Draut speaks from personal experience: At age 30, she and her husband struggled with $57,000 in student loan debt and $19,000 in credit card debt. Six years later, the credit card debt is paid off, and they are down to $30,000 in student loans. She spoke with U.S. News about the state of young people and their credit cards.

You write that 20- somethings are stereotyped by older generations as overspending on unimportant indulgences, which is why they have credit card debt. But you say that stereotype is inaccurate and that today's young adults go into debt just to pay for essentials. Can you explain that?


For many 20-somethings, credit card debt has become a necessary evil. The typical young person starting out today is earning less than their parents did at this age, yet housing and healthcare costs are much higher. In addition, this generation is much more likely to have student loan debt—nearly $20,000, on average. All of these economic circumstances mean less cushion in the monthly budget, and so credit cards often become a safety net. In a household survey commissioned by Demos, the top reasons young people cited for their credit card debt were car repairs, job loss, and home repairs. In addition, 45 percent of low-to-middle-income young people with credit card debt reported using their cards to pay for basic living expenses, such as rent, groceries, and utilities, because they didn't have enough money in the bank to cover those costs.

You also point out that credit cards are much more widely available now than 30 years ago. Would it be better if lenders made credit less available? In other words, should it be harder for some people to get credit?

Access to credit is essential in today's modern economy, so it's vital that all individuals have access to credit at fair and reasonable terms. The problem is that the lending industry has been steadily deregulated, leaving consumers unprotected from capricious changes in terms and high fees and rates.

Is the marketing that credit card companies do on college campuses, or some aspects of it, unethical? What do you think crosses the line?


I believe marketing on college campuses has gotten out of hand. I do think college students should have access to credit cards but that they should be able to make the decision to get a credit card in an informed way.

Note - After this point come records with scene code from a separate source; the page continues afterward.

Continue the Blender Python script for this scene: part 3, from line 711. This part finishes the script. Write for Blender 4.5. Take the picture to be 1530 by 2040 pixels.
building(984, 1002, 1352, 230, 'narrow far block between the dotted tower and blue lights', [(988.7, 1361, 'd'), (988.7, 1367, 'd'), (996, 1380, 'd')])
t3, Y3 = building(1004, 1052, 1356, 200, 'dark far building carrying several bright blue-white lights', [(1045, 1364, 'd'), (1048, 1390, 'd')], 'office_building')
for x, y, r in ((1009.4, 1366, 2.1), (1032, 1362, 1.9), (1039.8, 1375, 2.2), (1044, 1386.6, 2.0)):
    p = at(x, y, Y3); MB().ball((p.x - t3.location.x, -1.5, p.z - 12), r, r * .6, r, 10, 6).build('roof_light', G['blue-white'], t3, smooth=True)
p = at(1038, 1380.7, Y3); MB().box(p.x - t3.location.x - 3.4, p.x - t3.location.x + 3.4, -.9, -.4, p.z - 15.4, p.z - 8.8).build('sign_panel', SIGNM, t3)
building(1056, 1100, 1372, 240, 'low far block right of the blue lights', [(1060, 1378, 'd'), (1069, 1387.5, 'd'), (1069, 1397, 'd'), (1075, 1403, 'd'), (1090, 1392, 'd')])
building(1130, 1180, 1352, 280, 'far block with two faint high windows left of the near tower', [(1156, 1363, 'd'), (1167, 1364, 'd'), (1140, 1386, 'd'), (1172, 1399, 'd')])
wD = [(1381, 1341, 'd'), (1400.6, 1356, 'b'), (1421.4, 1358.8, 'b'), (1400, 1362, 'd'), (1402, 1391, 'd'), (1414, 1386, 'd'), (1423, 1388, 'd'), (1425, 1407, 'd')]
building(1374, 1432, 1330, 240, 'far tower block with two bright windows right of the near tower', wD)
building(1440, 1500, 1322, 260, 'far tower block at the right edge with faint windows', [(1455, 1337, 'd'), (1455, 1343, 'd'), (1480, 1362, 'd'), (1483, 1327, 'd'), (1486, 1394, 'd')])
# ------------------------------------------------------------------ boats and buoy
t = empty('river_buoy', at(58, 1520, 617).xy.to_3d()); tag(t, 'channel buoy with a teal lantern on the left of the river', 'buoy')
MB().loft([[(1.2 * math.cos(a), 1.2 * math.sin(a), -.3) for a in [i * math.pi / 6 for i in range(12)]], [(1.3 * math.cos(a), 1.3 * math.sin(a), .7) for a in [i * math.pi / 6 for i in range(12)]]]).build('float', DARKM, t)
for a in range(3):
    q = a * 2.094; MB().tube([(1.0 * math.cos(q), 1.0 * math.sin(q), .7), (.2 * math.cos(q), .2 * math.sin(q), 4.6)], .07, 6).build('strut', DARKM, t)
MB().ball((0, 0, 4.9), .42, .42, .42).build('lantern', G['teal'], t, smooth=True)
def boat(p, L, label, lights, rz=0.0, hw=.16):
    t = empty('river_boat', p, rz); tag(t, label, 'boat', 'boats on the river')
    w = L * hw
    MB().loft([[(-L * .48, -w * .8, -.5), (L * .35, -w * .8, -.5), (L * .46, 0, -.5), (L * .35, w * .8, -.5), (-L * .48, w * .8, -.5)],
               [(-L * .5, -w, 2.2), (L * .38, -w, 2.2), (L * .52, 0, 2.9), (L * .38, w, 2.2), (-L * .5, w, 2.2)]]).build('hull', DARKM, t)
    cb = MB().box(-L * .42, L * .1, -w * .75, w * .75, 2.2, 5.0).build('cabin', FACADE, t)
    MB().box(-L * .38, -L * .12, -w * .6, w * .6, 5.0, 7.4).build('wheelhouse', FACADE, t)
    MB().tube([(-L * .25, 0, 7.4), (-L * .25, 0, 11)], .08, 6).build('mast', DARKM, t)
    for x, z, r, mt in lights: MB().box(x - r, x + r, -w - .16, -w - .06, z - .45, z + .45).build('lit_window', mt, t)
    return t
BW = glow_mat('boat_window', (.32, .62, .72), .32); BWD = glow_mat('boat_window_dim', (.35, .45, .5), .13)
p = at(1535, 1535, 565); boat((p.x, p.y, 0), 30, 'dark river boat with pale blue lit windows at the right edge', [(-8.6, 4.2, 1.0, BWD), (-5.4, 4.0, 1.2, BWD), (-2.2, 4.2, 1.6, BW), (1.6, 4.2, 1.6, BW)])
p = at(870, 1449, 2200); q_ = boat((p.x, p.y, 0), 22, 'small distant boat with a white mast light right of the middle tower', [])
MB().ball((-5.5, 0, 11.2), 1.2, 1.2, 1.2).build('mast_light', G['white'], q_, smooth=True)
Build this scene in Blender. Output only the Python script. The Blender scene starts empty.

I draw the line with credit card companies offering free stuff to get students to sign up for credit cards and offering students with little or no incomes a big credit line they could not reasonably be expected to afford. As you know, Congress is now considering making reforms in the credit industry, including increasing disclosure about fees and limiting when card companies can raise interest rates. What would you like to see Congress do?


Congress needs to fill what has become a giant vacuum in consumer protection. Right now, credit card companies have the right to change the terms of your account at any time, for any reason—which leaves borrowers completely unprotected from capricious changes in terms. Congress needs to enact some common-sense rules for the industry, such as prohibiting card companies from doubling or tripling the interest rate for minor infractions such as a payment that arrives a day late. Congress should also prohibit retroactive rate increases—the practice of applying a higher interest rate to an existing balance, essentially raising the cost of every item previously purchased with the card.